AI and innovation
Ethan Bueno de Mesquita (University of Chicago) considers a model of the effects of competition from AI on production and innovation by content creators — introducing prices, which are often ignored, into the analysis. Human producers create content that is both sold directly to consumers and used as training data for AI. The AI generates a substitute good for human-generated content at zero marginal cost; the more training data the AI has access to, the higher quality the AI-generated content. The higher the quality of AI-generated content, the more consumers substitute away from human generated content, the lower the market price of human-generated content, the less human-generated content is produced, and the lower the profits to the human producers.

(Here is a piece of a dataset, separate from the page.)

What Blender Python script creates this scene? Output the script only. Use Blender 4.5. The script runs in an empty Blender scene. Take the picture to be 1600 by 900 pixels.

Ethan shows that, despite the fact that AI crowds out human production, because of price adjustments, exogenous improvements in the ability of AI to translate data into high-quality content, can benefit consumers. He also explores the effects of improvements in AI on innovation by human producers. He captures this by allowing for the possibility that human producers can pay a fixed cost to create a new product for which there is not any pre-existing training data, showing that exogenous improvements in AI can have non-monotone effects on the amount of innovation.
About the presenter
Ethan is the Dean and Sydney Stein Professor at the University of Chicago Harris School of Public Policy. He is a political scientist whose research applies game theoretic models to the study of political violence, national security, electoral politics, and technology and society; he has also written extensively on methodological issues in the social sciences. He writes and advises leaders in the public and private sectors on both national security matters and issues at the intersection of technology and society. He is the author or co-author of Political Economy for Public Policy, Theory and Credibility, and Thinking Clearly with Data (all from Princeton University Press). His research has been supported by the National Science Foundation, the Office of Naval Research, and the United States Institute of Peace.